Sitting in my seat watching Lance Horne and his many friends perform at NEW WORK, NEW WORK I: EXTRAORDINARY DAYS at Joe's Pub, I couldn't help but feel like I was at a really great dinner party (if I were invited to dinner parties with some of the most talented artists in the city). The seats---and, in this case, the songs---were assigned, but the host didn't try and force conversation, and the whole affair was better for it.
The purpose of the November 21 show, the first in a year-long residency directed by Sam Buntrock, was for the successful composer and musical director to showcase his recent work, and, for new material, Horne's songs were quite polished.
It wasn't Horne himself doing the honor of getting the party started, but the Varsity Interpretive Dance Squad, inexplicably but enjoyably bumping and grinding all over the stage in matching tracksuits (and little underneath them) as Meghan Trainor's "Me Too" played.
Taking the stage fashionably late, Horne took his turn, crooning "The 1000 Colors" (Horne/Jake Shears), a simple ballad from a project about PT Barnum that would've been better served at the tail-end of the evening.
Nathan Lee Graham savored each syllabic morsel in his theatrical take on "Outta This Fast," after which the transcendent Justin Vivian Bond (most recently in THE GOLDEN AGE OF JUSTIN VIVIAN BOND at Joe's Pub) took the crowd on a gravelly journey through the "Streets of Berlin" (Horne/Shears) from BENT, with Alphonso Horne on trumpet.

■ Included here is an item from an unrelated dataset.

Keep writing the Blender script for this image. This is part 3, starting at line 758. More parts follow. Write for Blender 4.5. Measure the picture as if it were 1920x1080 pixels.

Taking the political temperature of the room, Bond deadpanned, "I asked to go on early because I may have a train to catch soon." And from the uproarious reaction to the joke and the feverish applause after the number, it's safe to say they would have followed Bond just about anywhere.
In a preview of the residency's next installment, NEW WORK NEW WORK II: THE NIGHT BEFORE MY WEDDING, Alexandra Silber (FIDDLER ON THE ROOF) debuted a song called "The Rhyme Maidens." The number was an adaptation of poetry author Neil Gaiman wrote for his wife, Amanda Palmer. Part of his and Horne's collaboration, from which the second show's subtitle takes its name, "The Rhyme Maidens" was beautiful, if a bit lyrically overstuffed.
One of the great joys of the show was imagining how such wildly different pieces could fit in the same puzzle. While Horne offered morsels of the story, this was particularly true of his excerpts of THE DEVIL'S HALO, a musical Horne's developing based on an Anne Rice short story. Horne left the piano playing to Brian Nash as he took center stage for his second time on vocals, singing "Both Ways."
With Mariella Haubs on violin, Juilliard student Mikaela Bennett belted out a jaw-dropping operatic rendition of the title track, in which the character comes to terms with an illicit relationship that's cost her nearly everything. After her bombastic performance, Bennett could've sang every word from INTERVIEW WITH A VAMPIRE and the audience still probably would've hoped for an encore. She didn't, but the crowd got an encore anyway. This time, though, the show had moved to New Orleans, with Bennett crushing a jazzy and far more understated number called "Another New Bad Idea."
Unfortunately for Frances Thorburn, her first song, "I'll Be Here," was sandwiched in the middle. Her rendition was lovely, but after "The Devil's Halo," anything would have felt comparatively sedate. Luckily, Thorburn got her due later on in the show, with her joyous performance of "Blitz Mode," a confection of a song Horne penned about his addiction to the Disney Emoji app.
Aside from "Blitz Mode" and a few other standalone tracks, most numbers were part of one of Horne's in-the-works projects. Still, with such an eclectic mix of genres even within said projects, the whole set list could've been put on shuffle and the show would not have suffered much at all.
That is, except for the performance's impeccably constructed final act, beginning with "Extraordinary Days" from the musical THE $TRIP, performed by Sienna Miller (CABARET). Miller's soft-spoken delivery was a great match for the bittersweet lullaby, which encapsulates that feeling of, even as an adult, being an unattended child in a grown-up world.
But the night didn't end there, because, as was said during the show, "Anyone who thinks the theater is a safe space has never been to Joe's Pub." Alan Cumming (CABARET) closed out NEW WORK, NEW WORK I with a one-two punch of "Last Day on Earth" and "American."
"Last Day" was a heart-rending ballad for anyone who has "forgotten how to dream, how to fly," as Cumming insisted that nothing was going to keep him from trying. But it was his final song, "American," that came as subtly as a punch to the gut. With lyrics that couldn't be timelier if Horne had written them that very day, exploding in a near-shout as he sang, "I hate to listen, I hate the other way/I hate who they tell me to, but who the hell are they."
Cummings's take on "American" was poignant and cutting, concluding with a resigned, "This land is my land, I can feel it in my bones." The comedown was swift, like when you've had one glass of wine too many. Yet, the night was no less a delight for it.
So bravo on an extraordinary dinner party, Mr. Horne. I hope I get an invite to the next one.